— START DATASET CONTENT —
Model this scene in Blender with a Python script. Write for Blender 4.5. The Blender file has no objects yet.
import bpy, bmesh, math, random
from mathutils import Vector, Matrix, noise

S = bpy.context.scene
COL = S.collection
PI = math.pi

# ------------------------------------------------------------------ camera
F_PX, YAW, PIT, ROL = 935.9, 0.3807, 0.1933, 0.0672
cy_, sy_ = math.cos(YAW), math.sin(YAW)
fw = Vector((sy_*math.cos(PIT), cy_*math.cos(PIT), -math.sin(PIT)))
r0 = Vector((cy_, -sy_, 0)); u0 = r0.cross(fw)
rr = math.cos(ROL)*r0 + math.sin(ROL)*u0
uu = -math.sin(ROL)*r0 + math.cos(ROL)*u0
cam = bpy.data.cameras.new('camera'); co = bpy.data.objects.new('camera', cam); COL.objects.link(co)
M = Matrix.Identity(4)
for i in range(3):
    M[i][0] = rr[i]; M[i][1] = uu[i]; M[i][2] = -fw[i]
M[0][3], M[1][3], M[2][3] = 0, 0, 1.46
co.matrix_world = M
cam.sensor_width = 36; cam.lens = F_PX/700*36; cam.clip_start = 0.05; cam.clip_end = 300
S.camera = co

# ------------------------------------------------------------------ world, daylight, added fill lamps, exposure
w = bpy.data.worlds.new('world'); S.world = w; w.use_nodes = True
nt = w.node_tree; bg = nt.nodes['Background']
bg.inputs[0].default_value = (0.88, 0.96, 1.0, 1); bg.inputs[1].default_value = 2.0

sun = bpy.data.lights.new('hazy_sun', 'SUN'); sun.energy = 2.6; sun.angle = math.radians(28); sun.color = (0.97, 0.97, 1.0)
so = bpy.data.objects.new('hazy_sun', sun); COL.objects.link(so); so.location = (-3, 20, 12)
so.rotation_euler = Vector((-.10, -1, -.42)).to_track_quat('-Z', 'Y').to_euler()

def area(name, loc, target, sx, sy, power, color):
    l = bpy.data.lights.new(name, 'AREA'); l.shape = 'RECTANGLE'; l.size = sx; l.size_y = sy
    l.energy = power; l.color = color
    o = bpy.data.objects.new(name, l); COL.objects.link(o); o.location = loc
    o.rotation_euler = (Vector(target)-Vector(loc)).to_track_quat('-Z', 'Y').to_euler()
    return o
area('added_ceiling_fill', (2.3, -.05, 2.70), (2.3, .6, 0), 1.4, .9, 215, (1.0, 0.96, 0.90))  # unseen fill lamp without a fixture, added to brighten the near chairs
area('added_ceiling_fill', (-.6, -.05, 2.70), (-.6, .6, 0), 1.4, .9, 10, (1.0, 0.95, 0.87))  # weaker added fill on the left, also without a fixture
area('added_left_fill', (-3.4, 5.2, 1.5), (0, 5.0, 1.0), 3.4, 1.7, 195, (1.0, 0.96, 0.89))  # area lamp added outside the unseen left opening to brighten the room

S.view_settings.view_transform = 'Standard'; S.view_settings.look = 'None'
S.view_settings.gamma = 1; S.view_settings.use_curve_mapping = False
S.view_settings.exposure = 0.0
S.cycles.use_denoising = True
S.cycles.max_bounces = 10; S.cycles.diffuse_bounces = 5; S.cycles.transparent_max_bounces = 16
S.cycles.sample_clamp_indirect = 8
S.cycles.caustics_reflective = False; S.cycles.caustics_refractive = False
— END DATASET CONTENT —
*WORK TO DO*:
Set down the lines above as they stand, starting with the first line and ending with the line that contains "-1, -.42)).to_track_quat('-Z', 'Y').to_euler()".

*IN RESPONSE*:
Model this scene in Blender with a Python script. Write for Blender 4.5. The Blender file has no objects yet.
import bpy, bmesh, math, random
from mathutils import Vector, Matrix, noise

S = bpy.context.scene
COL = S.collection
PI = math.pi

# ------------------------------------------------------------------ camera
F_PX, YAW, PIT, ROL = 935.9, 0.3807, 0.1933, 0.0672
cy_, sy_ = math.cos(YAW), math.sin(YAW)
fw = Vector((sy_*math.cos(PIT), cy_*math.cos(PIT), -math.sin(PIT)))
r0 = Vector((cy_, -sy_, 0)); u0 = r0.cross(fw)
rr = math.cos(ROL)*r0 + math.sin(ROL)*u0
uu = -math.sin(ROL)*r0 + math.cos(ROL)*u0
cam = bpy.data.cameras.new('camera'); co = bpy.data.objects.new('camera', cam); COL.objects.link(co)
M = Matrix.Identity(4)
for i in range(3):
    M[i][0] = rr[i]; M[i][1] = uu[i]; M[i][2] = -fw[i]
M[0][3], M[1][3], M[2][3] = 0, 0, 1.46
co.matrix_world = M
cam.sensor_width = 36; cam.lens = F_PX/700*36; cam.clip_start = 0.05; cam.clip_end = 300
S.camera = co

# ------------------------------------------------------------------ world, daylight, added fill lamps, exposure
w = bpy.data.worlds.new('world'); S.world = w; w.use_nodes = True
nt = w.node_tree; bg = nt.nodes['Background']
bg.inputs[0].default_value = (0.88, 0.96, 1.0, 1); bg.inputs[1].default_value = 2.0

sun = bpy.data.lights.new('hazy_sun', 'SUN'); sun.energy = 2.6; sun.angle = math.radians(28); sun.color = (0.97, 0.97, 1.0)
so = bpy.data.objects.new('hazy_sun', sun); COL.objects.link(so); so.location = (-3, 20, 12)
so.rotation_euler = Vector((-.10, -1, -.42)).to_track_quat('-Z', 'Y').to_euler()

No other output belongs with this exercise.